▶ STATED GOAL: In the material below, please retype the lines from the very first through the one with "scene.camera = cam", exactly and without pictures.

▶ DATA SECTION:
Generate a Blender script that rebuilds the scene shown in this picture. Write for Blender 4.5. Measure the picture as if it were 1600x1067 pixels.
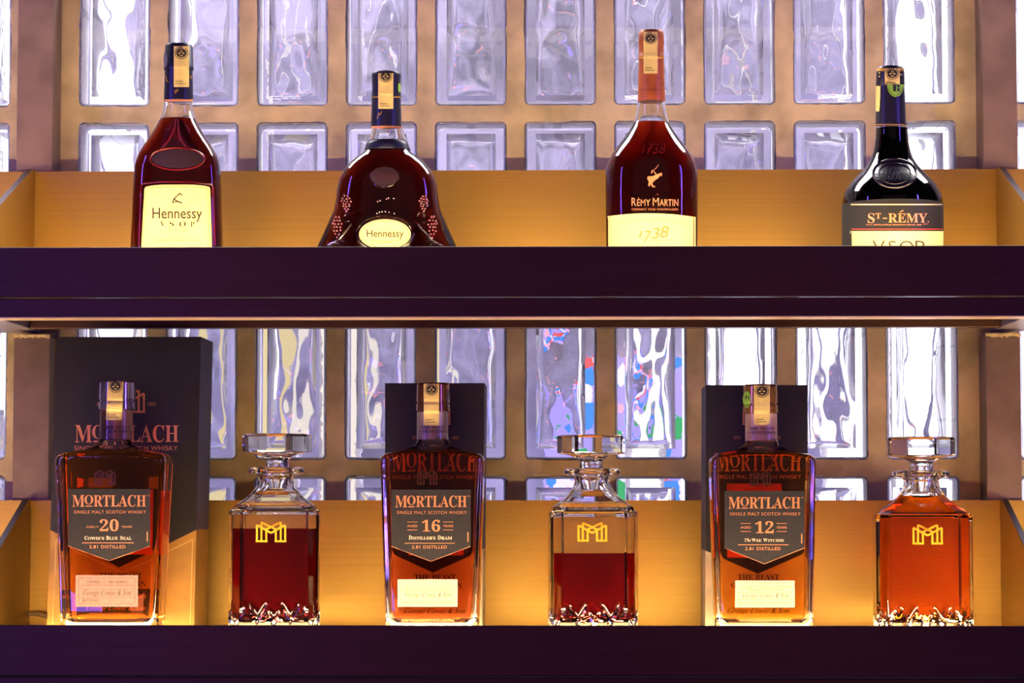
import bpy, bmesh, math, random
from mathutils import Vector, Matrix, noise
random.seed(7)
scene = bpy.context.scene
for o in list(bpy.data.objects):
    bpy.data.objects.remove(o)
COL = scene.collection

# ------------------------------------------------------------------ camera
F = 4000.0                      # focal length in pixels of the 1600 px wide frame
TH = math.atan(251 / F)         # camera tilts up a little
PS = math.radians(1.2)          # and is turned a little to the left
ZC = 1.30                       # camera height
PIV = Vector((0, 2.30, ZC))
RT = Vector((math.cos(PS), math.sin(PS), 0))
FH = Vector((-math.sin(PS), math.cos(PS), 0))
FW = FH * math.cos(TH) + Vector((0, 0, math.sin(TH)))
UP = Vector((0, 0, math.cos(TH))) - FH * math.sin(TH)
CP = PIV - FH * 2.30
cam_d = bpy.data.cameras.new('camera')
cam_d.sensor_width = 36
cam_d.lens = F / 1600 * 36
cam = bpy.data.objects.new('camera', cam_d)
COL.objects.link(cam)
M = Matrix((RT, UP, -FW)).transposed().to_4x4()
M.translation = CP
cam.matrix_world = M
cam_d.clip_start = 0.05
cam_d.dof.use_dof = False
scene.camera = cam

scene.view_settings.view_transform = 'Standard'
scene.view_settings.look = 'None'
scene.view_settings.gamma = 1
scene.view_settings.exposure = 0.85
scene.view_settings.use_curve_mapping = False
cy = scene.cycles
cy.max_bounces = 24
cy.transmission_bounces = 24
cy.transparent_max_bounces = 12
cy.glossy_bounces = 10
cy.diffuse_bounces = 4
cy.volume_bounces = 0
cy.sample_clamp_indirect = 12.0
cy.blur_glossy = 0.6
cy.use_denoising = True
cy.caustics_reflective = True
cy.caustics_refractive = True

def at(px, py, Y):
    """the point of the plane at depth Y that the photo shows at a pixel"""
    d = FW + RT * ((px - 800) / F) + UP * ((533.5 - py) / F)
    return CP + d * ((Y - CP.y) / d.y)

def lin(h):
    h = h.lstrip('#')
    o = []
    for i in (0, 2, 4):
        c = int(h[i:i + 2], 16) / 255
        o.append(c / 12.92 if c <= .04045 else ((c + .055) / 1.055) ** 2.4)
    return (*o, 1)

# ------------------------------------------------------------------ world and lamps
world = bpy.data.worlds.new('bar_dark')
scene.world = world
world.use_nodes = True
world.node_tree.nodes['Background'].inputs[0].default_value = (0.30, 0.22, 0.34, 1)
world.node_tree.nodes['Background'].inputs[1].default_value = 0.035

def area(name, loc, target, sx, sy, color, watts, spread=180):
    l = bpy.data.lights.new(name, 'AREA')
    l.shape = 'RECTANGLE'
    l.size, l.size_y = sx, sy
    l.color = color[:3]
    l.energy = watts
    l.spread = math.radians(spread)
    o = bpy.data.objects.new(name, l)
    COL.objects.link(o)
    o.location = loc
    o.rotation_euler = (Vector(target) - Vector(loc)).to_track_quat('-Z', 'Y').to_euler()
    return o

VIOLET = (0.18, 0.10, 1.0)
area('violet_bar_light_left', (-1.55, 1.55, 1.75), (0, 2.5, 1.45), .07, .9, VIOLET, 6.0)
area('violet_bar_light_right', (1.55, 1.55, 1.75), (0, 2.5, 1.45), .07, .9, VIOLET, 6.0)
for nm, x, z, w in (('left', -.65, 1.70, .95), ('right', .54, 1.70, .7), ('low_left', -.65, .965, .8), ('low_right', .54, .965, .55)):
    area('red_lamp_' + nm, (x, -.25, z), (x * .45, 2.3, z * .4 + .8), .30, .13, (1, .20, .06), w)
for nm, z in (('upper', 1.70), ('lower', .965)):
    area('violet_lamp_' + nm, (-1.12, -.25, z), (-.5, 2.3, z * .4 + .8), .5, .13, (.22, .14, 1), 1.6)
# unseen fills added for the rear room, the bar front and the upper wall
area('rear_room_low_fill', (.2, 3.45, .62), (0, 3.9, 1.25), 2.4, .2, (.54, .47, 1.0), 15)  # lavender fill added to light the lower rear wall
area('front_fill', (0, -2.4, 2.2), (0, 2.3, 1.3), 5, 2.5, (.85, .52, .55), 2.3)  # broad fill added to lift the dark lips, no single lamp
area('upper_wall_fill', (0, 2.56, 1.815), (0, 2.67, 1.50), 1.3, .03, (1, .84, .62), .14)  # unseen light added to brighten the upper grout; no shelf is built there
area('rear_room_top_fill', (0, 3.3, 2.95), (0, 3.3, 0), 3.6, .8, (1, .96, .93), 92)  # overhead fill added to whiten the frames of the blocks
area('rear_room_warm_fill', (-.3, 3.1, 2.7), (-.3, 3.9, 1.8), 1.6, .3, (1, .86, .72), 5)  # warm fill added for the upper rear wall

# ------------------------------------------------------------------ materials
def mat(name, color, rough=.5, metal=0.0, vary=0.0, scale=60.0, stretch=(1, 1, 1), coat=0.0, bump=0.0, ior=1.5):
    m = bpy.data.materials.new(name)
    m.use_nodes = True
    nt = m.node_tree
    b = nt.nodes['Principled BSDF']
    c = lin(color) if isinstance(color, str) else color
    b.inputs['Base Color'].default_value = c
    b.inputs['Roughness'].default_value = rough
    b.inputs['Metallic'].default_value = metal
    b.inputs['Coat Weight'].default_value = coat
    b.inputs['IOR'].default_value = ior
    if vary or bump:
        tc = nt.nodes.new('ShaderNodeTexCoord')
        mp = nt.nodes.new('ShaderNodeMapping')
        mp.inputs['Scale'].default_value = stretch
        nz = nt.nodes.new('ShaderNodeTexNoise')
        nz.inputs['Scale'].default_value = scale
        nz.inputs['Detail'].default_value = 5
        nt.links.new(tc.outputs['Object'], mp.inputs[0])
        nt.links.new(mp.outputs[0], nz.inputs['Vector'])
        if vary:
            mx = nt.nodes.new('ShaderNodeMix')
            mx.data_type = 'RGBA'
            mx.inputs[6].default_value = tuple(x * (1 - vary) for x in c[:3]) + (1,)
            mx.inputs[7].default_value = tuple(min(1, x * (1 + vary)) for x in c[:3]) + (1,)
            mr = nt.nodes.new('ShaderNodeMapRange')
            mr.inputs[1].default_value, mr.inputs[2].default_value = .34, .66
            nt.links.new(nz.outputs['Fac'], mr.inputs[0])
            nt.links.new(mr.outputs[0], mx.inputs[0])
            nt.links.new(mx.outputs[2], b.inputs['Base Color'])
        if bump:
            bp = nt.nodes.new('ShaderNodeBump')
            bp.inputs['Strength'].default_value = bump
            bp.inputs['Distance'].default_value = .002
            nt.links.new(nz.outputs['Fac'], bp.inputs['Height'])
            nt.links.new(bp.outputs[0], b.inputs['Normal'])
    return m

def emit(name, color, strength):
    m = bpy.data.materials.new(name)
    m.use_nodes = True
    nt = m.node_tree
    nt.nodes.remove(nt.nodes['Principled BSDF'])
    e = nt.nodes.new('ShaderNodeEmission')
    e.inputs[0].default_value = lin(color) if isinstance(color, str) else (*color[:3], 1)
    e.inputs[1].default_value = strength
    nt.links.new(e.outputs[0], nt.nodes['Material Output'].inputs[0])
    return m

def glass(name, color=(.985, .985, .985, 1), ior=1.5, rough=0.0, bump=0.0, scale=40):
    m = bpy.data.materials.new(name)
    m.use_nodes = True
    nt = m.node_tree
    nt.nodes.remove(nt.nodes['Principled BSDF'])
    g = nt.nodes.new('ShaderNodeBsdfGlass')
    g.inputs['Color'].default_value = color
    g.inputs['Roughness'].default_value = rough
    g.inputs['IOR'].default_value = ior
    nt.links.new(g.outputs[0], nt.nodes['Material Output'].inputs[0])
    if bump:
        tc = nt.nodes.new('ShaderNodeTexCoord')
        nz = nt.nodes.new('ShaderNodeTexNoise')
        nz.inputs['Scale'].default_value = scale
        bp = nt.nodes.new('ShaderNodeBump')
        bp.inputs['Strength'].default_value = bump
        bp.inputs['Distance'].default_value = .001
        nt.links.new(tc.outputs['Object'], nz.inputs['Vector'])
        nt.links.new(nz.outputs['Fac'], bp.inputs['Height'])
        nt.links.new(bp.outputs[0], g.inputs['Normal'])
    return m

def liquid(name, T, dist=.05):
    """clear spirit: T is what passes through `dist` metres of it"""
    m = bpy.data.materials.new(name)
    m.use_nodes = True
    nt = m.node_tree
    nt.nodes.remove(nt.nodes['Principled BSDF'])
    g = nt.nodes.new('ShaderNodeBsdfGlass')
    g.inputs['Roughness'].default_value = 0
    a = nt.nodes.new('ShaderNodeAttribute')
    a.attribute_name = 'ior'
    nt.links.new(a.outputs['Fac'], g.inputs['IOR'])
    out = nt.nodes['Material Output']
    nt.links.new(g.outputs[0], out.inputs[0])
    sg = [-math.log(t) / dist for t in T]
    d = max(sg)
    v = nt.nodes.new('ShaderNodeVolumeAbsorption')
    v.inputs['Color'].default_value = (*[1 - s / d for s in sg], 1)
    v.inputs['Density'].default_value = d
    nt.links.new(v.outputs[0], out.inputs['Volume'])
    return m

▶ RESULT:
Generate a Blender script that rebuilds the scene shown in this picture. Write for Blender 4.5. Measure the picture as if it were 1600x1067 pixels.
import bpy, bmesh, math, random
from mathutils import Vector, Matrix, noise
random.seed(7)
scene = bpy.context.scene
for o in list(bpy.data.objects):
    bpy.data.objects.remove(o)
COL = scene.collection

# ------------------------------------------------------------------ camera
F = 4000.0                      # focal length in pixels of the 1600 px wide frame
TH = math.atan(251 / F)         # camera tilts up a little
PS = math.radians(1.2)          # and is turned a little to the left
ZC = 1.30                       # camera height
PIV = Vector((0, 2.30, ZC))
RT = Vector((math.cos(PS), math.sin(PS), 0))
FH = Vector((-math.sin(PS), math.cos(PS), 0))
FW = FH * math.cos(TH) + Vector((0, 0, math.sin(TH)))
UP = Vector((0, 0, math.cos(TH))) - FH * math.sin(TH)
CP = PIV - FH * 2.30
cam_d = bpy.data.cameras.new('camera')
cam_d.sensor_width = 36
cam_d.lens = F / 1600 * 36
cam = bpy.data.objects.new('camera', cam_d)
COL.objects.link(cam)
M = Matrix((RT, UP, -FW)).transposed().to_4x4()
M.translation = CP
cam.matrix_world = M
cam_d.clip_start = 0.05
cam_d.dof.use_dof = False
scene.camera = cam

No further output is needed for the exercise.